Monday 29 December 2014

On a frosty morning the male Tawny Owl was fluffed up to the maximum against the chilly breeze blowing past his exposed position in the nest tree.

The ponds in the Italian Garden had partly frozen, and a first-year Black-Headed Gull was experiencing ice for the first time.

One of the seven young Mute Swans was on the same pond.

It had taken refuge there because its father was charging around the Long Water chasing his offspring away. He has definitely decided that it is chucking-out time, a most unwelcome surprise for these pampered young birds.

There was a very confused Black-Headed Gull in full summer breeding plumage on the Serpentine.

At the east end of the lake there was a brief glimpse of the young Grey Wagtail, which I have not seen for some time.

The place is thronged with people going to the funfair, and I only got time for one hasty picture before it sped away to somewhere quieter.

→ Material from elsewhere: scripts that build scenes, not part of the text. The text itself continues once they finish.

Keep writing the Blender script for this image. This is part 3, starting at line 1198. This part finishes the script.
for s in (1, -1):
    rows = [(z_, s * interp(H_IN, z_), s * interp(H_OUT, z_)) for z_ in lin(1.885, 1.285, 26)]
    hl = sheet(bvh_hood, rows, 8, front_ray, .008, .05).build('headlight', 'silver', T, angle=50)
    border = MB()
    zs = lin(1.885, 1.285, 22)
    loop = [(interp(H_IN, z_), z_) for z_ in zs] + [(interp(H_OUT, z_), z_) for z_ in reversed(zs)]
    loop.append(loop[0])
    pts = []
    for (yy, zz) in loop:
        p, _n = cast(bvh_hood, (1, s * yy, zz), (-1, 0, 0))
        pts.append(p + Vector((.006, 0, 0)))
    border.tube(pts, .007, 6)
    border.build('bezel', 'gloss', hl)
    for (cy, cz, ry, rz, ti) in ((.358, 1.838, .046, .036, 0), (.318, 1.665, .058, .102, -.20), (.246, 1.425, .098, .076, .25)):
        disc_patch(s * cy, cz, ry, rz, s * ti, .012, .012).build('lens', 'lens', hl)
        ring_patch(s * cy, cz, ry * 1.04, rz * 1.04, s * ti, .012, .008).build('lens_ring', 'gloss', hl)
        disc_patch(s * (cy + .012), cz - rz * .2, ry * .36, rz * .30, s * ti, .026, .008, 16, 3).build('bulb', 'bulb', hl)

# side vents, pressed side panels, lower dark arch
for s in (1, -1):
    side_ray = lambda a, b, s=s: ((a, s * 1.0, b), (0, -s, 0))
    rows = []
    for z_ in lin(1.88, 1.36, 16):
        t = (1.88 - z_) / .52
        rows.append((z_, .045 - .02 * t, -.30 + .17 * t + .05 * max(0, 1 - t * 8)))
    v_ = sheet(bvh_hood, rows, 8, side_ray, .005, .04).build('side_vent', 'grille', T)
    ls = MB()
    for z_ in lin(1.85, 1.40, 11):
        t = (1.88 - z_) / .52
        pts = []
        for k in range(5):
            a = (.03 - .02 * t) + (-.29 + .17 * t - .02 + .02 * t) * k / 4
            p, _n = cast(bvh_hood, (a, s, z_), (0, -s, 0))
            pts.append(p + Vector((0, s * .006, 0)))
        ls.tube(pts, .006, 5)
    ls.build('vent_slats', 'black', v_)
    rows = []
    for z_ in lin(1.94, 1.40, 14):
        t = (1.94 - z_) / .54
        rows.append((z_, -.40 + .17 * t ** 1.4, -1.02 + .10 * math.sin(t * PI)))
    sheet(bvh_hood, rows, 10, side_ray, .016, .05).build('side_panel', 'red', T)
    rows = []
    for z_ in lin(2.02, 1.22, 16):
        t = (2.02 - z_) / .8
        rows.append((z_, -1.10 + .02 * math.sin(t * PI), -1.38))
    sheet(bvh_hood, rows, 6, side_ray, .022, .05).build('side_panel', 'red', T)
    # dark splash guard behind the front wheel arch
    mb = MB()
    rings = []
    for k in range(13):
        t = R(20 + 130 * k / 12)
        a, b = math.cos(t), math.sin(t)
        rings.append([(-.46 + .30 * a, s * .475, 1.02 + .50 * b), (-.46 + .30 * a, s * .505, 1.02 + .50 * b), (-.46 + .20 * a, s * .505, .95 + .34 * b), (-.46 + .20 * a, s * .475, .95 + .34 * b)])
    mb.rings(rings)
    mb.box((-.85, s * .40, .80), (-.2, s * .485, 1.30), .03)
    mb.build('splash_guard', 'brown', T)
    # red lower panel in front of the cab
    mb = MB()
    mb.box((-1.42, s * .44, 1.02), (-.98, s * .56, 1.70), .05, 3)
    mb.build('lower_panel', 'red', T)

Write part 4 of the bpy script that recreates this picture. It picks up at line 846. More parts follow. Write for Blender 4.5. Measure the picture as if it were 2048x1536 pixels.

A single Redwing was under the rowan tree on Buck Hill, still finding a few fallen berries that were not completely rotten.

A chattering noise from across the road showed that it had companions in a tree.

A flock of Long-Tailed Tits was moving along the path at the top of the hill, joined by a few Blue Tits.

A small tree behind the Rima relief is constantly full of Wood Pigeons flapping heavily about, clinging to twigs and occasionally losing their hold and falling out.

The attraction seems to be ivy berries. The birds have finished the earlier and more palatable fruit.


  1. I'm keeping some of my ivy long and uncut, so maybe it will provide some food for the garden birds. I like to have a mix available for them of naturally occurring seedheads and grubs (I never use insecticide) and the seed in the feeders hanging from a Stags Horn Sumach. We're putting a couple of fat balls on the lawn too for ground feeders. Hope we don't encourage rodents by doing that! The long-tailed tits are extraordinarily charming - but we don't get any - just blue and great tits, though of course they are very lovely in their own right.

    1. I wonder what's necessary for Long-Tailed Tits. A continuous line of trees, maybe. I've often seen them working their way up tree-lined streets, with no natural landscape other than that.

    2. I must live in hope. We usually do well for greenfinches and (my favourites) one must count one's birding blessings. :)

  2. I was in the gardens yesterday and noticed the young swan in one of the italian garden ponds. I thought it must be one of the seven from the long water but I counted the seven youngsters all of which were being chased away by their father. This swan also seems younger, showing a little more grey than the long water swans.
    Do you think it can get out of the little pond?

    1. Interesting, and I'm sure you're right. But don't worry about it getting out. We've had this situation before. As long as there is a duckboard in the pond, a swan will stroll out whenever it likes, and somehow get back to the main lake.